[AVAILABLE DATA start]

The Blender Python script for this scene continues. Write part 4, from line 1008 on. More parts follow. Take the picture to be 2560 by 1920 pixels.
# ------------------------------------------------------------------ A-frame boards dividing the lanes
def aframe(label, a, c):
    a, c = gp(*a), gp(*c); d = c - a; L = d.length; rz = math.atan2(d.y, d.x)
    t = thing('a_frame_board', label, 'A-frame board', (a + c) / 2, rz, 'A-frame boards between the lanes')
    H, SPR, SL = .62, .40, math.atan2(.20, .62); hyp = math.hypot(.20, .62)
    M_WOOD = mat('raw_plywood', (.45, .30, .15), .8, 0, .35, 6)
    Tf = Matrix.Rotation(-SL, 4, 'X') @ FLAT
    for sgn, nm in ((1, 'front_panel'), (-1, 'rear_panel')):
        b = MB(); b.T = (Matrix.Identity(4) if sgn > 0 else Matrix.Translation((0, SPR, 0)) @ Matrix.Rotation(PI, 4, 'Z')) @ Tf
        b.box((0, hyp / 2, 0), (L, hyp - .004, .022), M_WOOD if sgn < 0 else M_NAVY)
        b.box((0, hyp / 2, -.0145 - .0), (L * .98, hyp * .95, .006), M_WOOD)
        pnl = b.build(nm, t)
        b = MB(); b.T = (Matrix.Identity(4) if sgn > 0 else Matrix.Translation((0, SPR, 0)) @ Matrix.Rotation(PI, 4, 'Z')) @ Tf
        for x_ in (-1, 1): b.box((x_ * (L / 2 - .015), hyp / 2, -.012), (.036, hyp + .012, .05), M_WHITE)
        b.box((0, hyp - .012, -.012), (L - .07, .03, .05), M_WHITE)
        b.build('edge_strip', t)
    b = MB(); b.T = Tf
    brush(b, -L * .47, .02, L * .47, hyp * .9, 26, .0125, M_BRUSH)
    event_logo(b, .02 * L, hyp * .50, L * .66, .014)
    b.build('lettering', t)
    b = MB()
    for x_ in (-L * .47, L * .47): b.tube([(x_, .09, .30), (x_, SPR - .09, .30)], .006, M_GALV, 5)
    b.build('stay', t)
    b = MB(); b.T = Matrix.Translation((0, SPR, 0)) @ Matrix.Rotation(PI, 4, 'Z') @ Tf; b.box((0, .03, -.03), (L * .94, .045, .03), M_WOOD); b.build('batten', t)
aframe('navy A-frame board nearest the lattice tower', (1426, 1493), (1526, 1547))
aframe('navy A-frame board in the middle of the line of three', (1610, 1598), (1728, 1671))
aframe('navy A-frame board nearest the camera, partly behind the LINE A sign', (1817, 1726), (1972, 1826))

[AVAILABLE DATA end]

◆ WORK INSTRUCTIONS: Retype all of the material, keeping each line exact.

◆ THE ANSWER:
The Blender Python script for this scene continues. Write part 4, from line 1008 on. More parts follow. Take the picture to be 2560 by 1920 pixels.
# ------------------------------------------------------------------ A-frame boards dividing the lanes
def aframe(label, a, c):
    a, c = gp(*a), gp(*c); d = c - a; L = d.length; rz = math.atan2(d.y, d.x)
    t = thing('a_frame_board', label, 'A-frame board', (a + c) / 2, rz, 'A-frame boards between the lanes')
    H, SPR, SL = .62, .40, math.atan2(.20, .62); hyp = math.hypot(.20, .62)
    M_WOOD = mat('raw_plywood', (.45, .30, .15), .8, 0, .35, 6)
    Tf = Matrix.Rotation(-SL, 4, 'X') @ FLAT
    for sgn, nm in ((1, 'front_panel'), (-1, 'rear_panel')):
        b = MB(); b.T = (Matrix.Identity(4) if sgn > 0 else Matrix.Translation((0, SPR, 0)) @ Matrix.Rotation(PI, 4, 'Z')) @ Tf
        b.box((0, hyp / 2, 0), (L, hyp - .004, .022), M_WOOD if sgn < 0 else M_NAVY)
        b.box((0, hyp / 2, -.0145 - .0), (L * .98, hyp * .95, .006), M_WOOD)
        pnl = b.build(nm, t)
        b = MB(); b.T = (Matrix.Identity(4) if sgn > 0 else Matrix.Translation((0, SPR, 0)) @ Matrix.Rotation(PI, 4, 'Z')) @ Tf
        for x_ in (-1, 1): b.box((x_ * (L / 2 - .015), hyp / 2, -.012), (.036, hyp + .012, .05), M_WHITE)
        b.box((0, hyp - .012, -.012), (L - .07, .03, .05), M_WHITE)
        b.build('edge_strip', t)
    b = MB(); b.T = Tf
    brush(b, -L * .47, .02, L * .47, hyp * .9, 26, .0125, M_BRUSH)
    event_logo(b, .02 * L, hyp * .50, L * .66, .014)
    b.build('lettering', t)
    b = MB()
    for x_ in (-L * .47, L * .47): b.tube([(x_, .09, .30), (x_, SPR - .09, .30)], .006, M_GALV, 5)
    b.build('stay', t)
    b = MB(); b.T = Matrix.Translation((0, SPR, 0)) @ Matrix.Rotation(PI, 4, 'Z') @ Tf; b.box((0, .03, -.03), (L * .94, .045, .03), M_WOOD); b.build('batten', t)
aframe('navy A-frame board nearest the lattice tower', (1426, 1493), (1526, 1547))
aframe('navy A-frame board in the middle of the line of three', (1610, 1598), (1728, 1671))
aframe('navy A-frame board nearest the camera, partly behind the LINE A sign', (1817, 1726), (1972, 1826))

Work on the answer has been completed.